» COLLECTED DATA
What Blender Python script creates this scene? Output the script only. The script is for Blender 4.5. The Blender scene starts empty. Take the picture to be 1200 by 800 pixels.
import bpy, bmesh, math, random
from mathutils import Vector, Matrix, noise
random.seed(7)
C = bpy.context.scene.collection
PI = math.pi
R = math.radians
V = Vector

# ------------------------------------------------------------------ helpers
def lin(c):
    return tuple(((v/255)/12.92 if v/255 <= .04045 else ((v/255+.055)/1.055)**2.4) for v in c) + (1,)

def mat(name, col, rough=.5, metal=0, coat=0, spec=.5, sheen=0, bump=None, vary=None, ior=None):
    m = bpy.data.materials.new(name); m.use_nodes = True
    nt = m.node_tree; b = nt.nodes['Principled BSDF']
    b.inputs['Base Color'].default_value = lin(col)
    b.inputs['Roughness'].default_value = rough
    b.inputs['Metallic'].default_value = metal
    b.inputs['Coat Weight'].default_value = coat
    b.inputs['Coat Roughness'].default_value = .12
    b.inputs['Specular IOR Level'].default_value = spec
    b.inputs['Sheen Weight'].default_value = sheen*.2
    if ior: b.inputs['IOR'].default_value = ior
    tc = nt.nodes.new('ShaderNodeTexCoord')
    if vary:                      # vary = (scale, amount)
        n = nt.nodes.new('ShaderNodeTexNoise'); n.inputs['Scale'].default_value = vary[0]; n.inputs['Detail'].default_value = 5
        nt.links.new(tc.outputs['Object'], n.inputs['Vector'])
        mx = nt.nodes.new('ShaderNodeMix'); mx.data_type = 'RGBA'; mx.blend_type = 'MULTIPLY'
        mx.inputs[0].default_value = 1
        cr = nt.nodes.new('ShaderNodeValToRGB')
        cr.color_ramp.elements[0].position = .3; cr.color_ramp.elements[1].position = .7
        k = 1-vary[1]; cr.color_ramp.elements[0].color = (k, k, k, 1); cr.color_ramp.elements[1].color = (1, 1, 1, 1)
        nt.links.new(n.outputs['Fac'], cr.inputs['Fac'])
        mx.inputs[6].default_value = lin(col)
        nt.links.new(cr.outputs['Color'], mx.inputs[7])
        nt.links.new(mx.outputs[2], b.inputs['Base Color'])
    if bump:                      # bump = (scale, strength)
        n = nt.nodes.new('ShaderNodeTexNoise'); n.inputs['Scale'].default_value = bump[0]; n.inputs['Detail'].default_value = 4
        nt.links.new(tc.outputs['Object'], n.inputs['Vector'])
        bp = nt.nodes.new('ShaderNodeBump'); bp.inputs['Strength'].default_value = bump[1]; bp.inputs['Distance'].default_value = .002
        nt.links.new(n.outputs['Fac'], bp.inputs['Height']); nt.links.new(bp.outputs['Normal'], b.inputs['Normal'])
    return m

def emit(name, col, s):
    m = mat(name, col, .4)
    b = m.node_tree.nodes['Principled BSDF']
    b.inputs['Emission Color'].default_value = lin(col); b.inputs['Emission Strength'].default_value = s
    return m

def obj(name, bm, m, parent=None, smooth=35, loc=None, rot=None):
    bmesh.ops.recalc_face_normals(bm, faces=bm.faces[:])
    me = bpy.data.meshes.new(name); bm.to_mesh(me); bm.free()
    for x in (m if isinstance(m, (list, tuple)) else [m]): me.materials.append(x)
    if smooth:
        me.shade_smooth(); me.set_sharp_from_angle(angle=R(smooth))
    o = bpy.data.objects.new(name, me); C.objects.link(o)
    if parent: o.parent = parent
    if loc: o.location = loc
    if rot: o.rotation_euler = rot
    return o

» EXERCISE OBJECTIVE
Give back exactly the material above from its opening line to the line bearing "return tuple(((v/255)/12.92 if".

» COMPLETED EXERCISE
What Blender Python script creates this scene? Output the script only. The script is for Blender 4.5. The Blender scene starts empty. Take the picture to be 1200 by 800 pixels.
import bpy, bmesh, math, random
from mathutils import Vector, Matrix, noise
random.seed(7)
C = bpy.context.scene.collection
PI = math.pi
R = math.radians
V = Vector

# ------------------------------------------------------------------ helpers
def lin(c):
    return tuple(((v/255)/12.92 if v/255 <= .04045 else ((v/255+.055)/1.055)**2.4) for v in c) + (1,)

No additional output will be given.